March 26, 2013

THE REDEEMER

by Jo Nesbo
571 pages, Vintage
 
Review by Marc Nash
 
This is my 3rd Nesbo book in the Harry Hole detective series. And I've had diminishing returns with each read. Maybe I was unlucky to have started off at the apex with "The Snowman". Perhaps it's unfortunate that having read the most recent books seven and eight, now I am having to go backwards in the series (this was the sixth), which may not best serve up his work. Or perhaps it's because I have a problem with character-led series. I've said it in my review of "The Leopard", but what new insight into Hole or any other main character can the author reveal by book eight without me the reader thinking why didn't that trait reveal itself before?
 
But that wasn't necessarily the problem with this book, although how many more times can Hole face death at the hands of the killer/save someone from the same, or sleep with someone who turns out to be psychologically damaged beyond good health? Actually, there's considerably less of the first two in this than the others I've read. In fact there's tranches of text where not very much happens at all, apart from characters being en route to somewhere else, or just waiting around in houses and rooms that are not theirs (the Salvation Army own lots of properties for their benighted clients and staff alike). The body count is low in this book, which is not necessarily a problem, but the action around it sags somewhat.
 
There's also a lot about the Salvation Army's history and internal politics within Norway, which was rather dull and maybe of more significance to Norwegian life than it is to, say, Britain's. Instead you get these strange energy flows within most chapters, whereby the crescendoing end of the chapter has to do the work of picking up the flagging momentum that precedes it; but Nesbo has this recurring device of ending a chapter with someone being given a revelation in a bag or by phone message, but the reader doesn't get to see what it is. It just irritates me as a reader rather than playing with my emotions or interest, because it is so contrived. Then there's an alarming plot oversight in which Hole is issued with a permit to collect a new firearm, but the permit is stolen from his home, redeemed for a gun ultimately used to commit a murder. And though the police are aware that his gun has been fraudulently claimed, there seems no comeback on retrieving it or dealing with the consequence that it has become a murder weapon.
 
As to the third of the incredulous strands, that of Hole getting the girl, well the episode in this novel is rather distasteful to my sensibilities. A woman who was raped at fourteen (which is the start of the book), has kept herself pure out of a mixture of her Salvation Army faith and her own trauma of the original rape. And yet along comes our 'Arry, reformed alcoholic (sort of) and sweeps her off her feet, irrespective of the fact she is tangled up in his current investigation. I don't know, I find it a touch troubling that a woman who has eschewed sex after being raped, should finally be prepared to cast off her inhibitions because of Hole (even though ultimately it is he who turns her advances down).
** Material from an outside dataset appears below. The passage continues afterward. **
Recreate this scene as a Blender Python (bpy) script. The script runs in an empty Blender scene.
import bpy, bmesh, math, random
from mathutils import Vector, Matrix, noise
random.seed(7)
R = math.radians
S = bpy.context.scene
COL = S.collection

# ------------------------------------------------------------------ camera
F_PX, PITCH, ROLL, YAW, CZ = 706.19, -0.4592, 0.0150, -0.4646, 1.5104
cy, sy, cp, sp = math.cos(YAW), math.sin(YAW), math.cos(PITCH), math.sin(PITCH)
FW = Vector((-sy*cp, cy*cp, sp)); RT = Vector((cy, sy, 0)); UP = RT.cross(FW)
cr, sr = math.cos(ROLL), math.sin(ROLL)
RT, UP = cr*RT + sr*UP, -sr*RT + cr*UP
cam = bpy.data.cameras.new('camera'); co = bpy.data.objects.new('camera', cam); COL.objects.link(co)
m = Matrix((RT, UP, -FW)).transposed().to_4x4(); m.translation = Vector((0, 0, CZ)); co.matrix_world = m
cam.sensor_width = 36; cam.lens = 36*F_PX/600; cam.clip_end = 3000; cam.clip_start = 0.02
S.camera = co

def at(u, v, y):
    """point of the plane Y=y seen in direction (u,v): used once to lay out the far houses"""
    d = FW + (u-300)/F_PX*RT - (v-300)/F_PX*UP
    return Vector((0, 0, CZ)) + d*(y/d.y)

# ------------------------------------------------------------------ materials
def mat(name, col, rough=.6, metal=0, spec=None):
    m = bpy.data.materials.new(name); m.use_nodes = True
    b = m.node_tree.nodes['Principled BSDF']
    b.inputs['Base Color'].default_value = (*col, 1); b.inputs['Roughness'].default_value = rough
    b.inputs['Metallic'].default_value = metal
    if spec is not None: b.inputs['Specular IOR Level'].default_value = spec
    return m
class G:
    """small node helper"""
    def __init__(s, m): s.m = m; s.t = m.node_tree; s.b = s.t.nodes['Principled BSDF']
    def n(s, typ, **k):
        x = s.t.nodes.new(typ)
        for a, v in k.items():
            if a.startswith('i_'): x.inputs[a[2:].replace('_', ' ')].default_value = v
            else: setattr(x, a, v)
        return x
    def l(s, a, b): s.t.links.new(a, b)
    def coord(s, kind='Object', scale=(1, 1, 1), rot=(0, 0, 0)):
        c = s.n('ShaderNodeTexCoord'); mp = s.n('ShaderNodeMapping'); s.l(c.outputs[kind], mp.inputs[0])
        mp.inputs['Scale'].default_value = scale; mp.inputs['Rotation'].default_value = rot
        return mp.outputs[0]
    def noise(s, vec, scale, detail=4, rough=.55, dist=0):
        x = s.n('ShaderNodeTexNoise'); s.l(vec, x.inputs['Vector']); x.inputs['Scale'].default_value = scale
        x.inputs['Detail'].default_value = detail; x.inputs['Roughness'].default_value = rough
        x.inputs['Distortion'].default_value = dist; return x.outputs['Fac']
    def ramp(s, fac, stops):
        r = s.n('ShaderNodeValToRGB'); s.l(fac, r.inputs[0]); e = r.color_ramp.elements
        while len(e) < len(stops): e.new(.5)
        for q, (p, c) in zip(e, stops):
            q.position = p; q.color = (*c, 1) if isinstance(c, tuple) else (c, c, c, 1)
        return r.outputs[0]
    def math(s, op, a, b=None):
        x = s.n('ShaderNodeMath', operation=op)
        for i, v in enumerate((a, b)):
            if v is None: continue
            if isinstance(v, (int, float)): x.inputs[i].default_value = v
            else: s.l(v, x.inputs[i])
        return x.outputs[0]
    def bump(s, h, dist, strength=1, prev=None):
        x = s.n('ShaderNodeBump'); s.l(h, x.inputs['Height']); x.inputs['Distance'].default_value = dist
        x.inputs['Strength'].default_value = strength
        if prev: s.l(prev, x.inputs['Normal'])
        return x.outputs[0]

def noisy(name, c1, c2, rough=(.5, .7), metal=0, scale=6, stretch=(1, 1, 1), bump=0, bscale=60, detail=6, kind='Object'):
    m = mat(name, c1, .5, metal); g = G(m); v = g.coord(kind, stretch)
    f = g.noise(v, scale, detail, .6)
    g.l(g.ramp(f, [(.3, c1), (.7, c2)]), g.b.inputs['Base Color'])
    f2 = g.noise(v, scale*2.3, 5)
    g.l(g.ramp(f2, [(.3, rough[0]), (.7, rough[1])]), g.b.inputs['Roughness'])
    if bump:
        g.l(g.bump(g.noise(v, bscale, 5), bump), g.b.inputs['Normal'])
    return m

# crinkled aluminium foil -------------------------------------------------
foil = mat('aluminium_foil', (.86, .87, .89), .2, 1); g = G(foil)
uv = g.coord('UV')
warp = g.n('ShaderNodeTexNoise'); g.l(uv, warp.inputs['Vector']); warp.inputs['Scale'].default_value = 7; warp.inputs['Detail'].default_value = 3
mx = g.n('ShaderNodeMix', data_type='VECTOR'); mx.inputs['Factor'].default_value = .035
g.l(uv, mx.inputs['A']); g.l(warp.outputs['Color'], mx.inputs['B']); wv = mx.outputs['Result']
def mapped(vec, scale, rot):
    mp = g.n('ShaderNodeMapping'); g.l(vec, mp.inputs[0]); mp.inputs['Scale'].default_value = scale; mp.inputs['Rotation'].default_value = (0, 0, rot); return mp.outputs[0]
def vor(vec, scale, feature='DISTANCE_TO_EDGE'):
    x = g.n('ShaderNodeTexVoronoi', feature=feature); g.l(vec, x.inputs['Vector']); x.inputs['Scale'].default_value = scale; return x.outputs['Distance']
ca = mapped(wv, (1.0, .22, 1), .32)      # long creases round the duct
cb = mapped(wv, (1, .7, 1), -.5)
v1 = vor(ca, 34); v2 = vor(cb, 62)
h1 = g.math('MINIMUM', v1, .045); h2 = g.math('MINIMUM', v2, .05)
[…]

I think that represents a bit of moral blindness by the author, since Hole is so identified with Nesbo and Hole is a man who can apparently 'cure' traumatised rape victims of their fear of sex and perhaps also turn homosexuals straight...
 
The only redeeming feature of "TheRedeemer" (geddit?), is that there's actually a rather good character portrayal in it. A refugee from the bloody Yugoslavian conflict is drawn in a fully-fledged and sympathetic fashion. Unlike the other bad guys in this who are just bad (in all senses of the word) and homeless junkies who populate the book as the background service users of the Salvation Army, who are all thinly drawn. I was genuinely engaged by the story and fate of the Yugoslav refugee and Hole himself has some interesting dilemmas and thoughts on redemption itself. But I suspect his thoughts on the matter are not apparent in any of the novels preceding this one and I don't anticipate reading any more of the Harry Hole series to investigate whether I'm correct or not.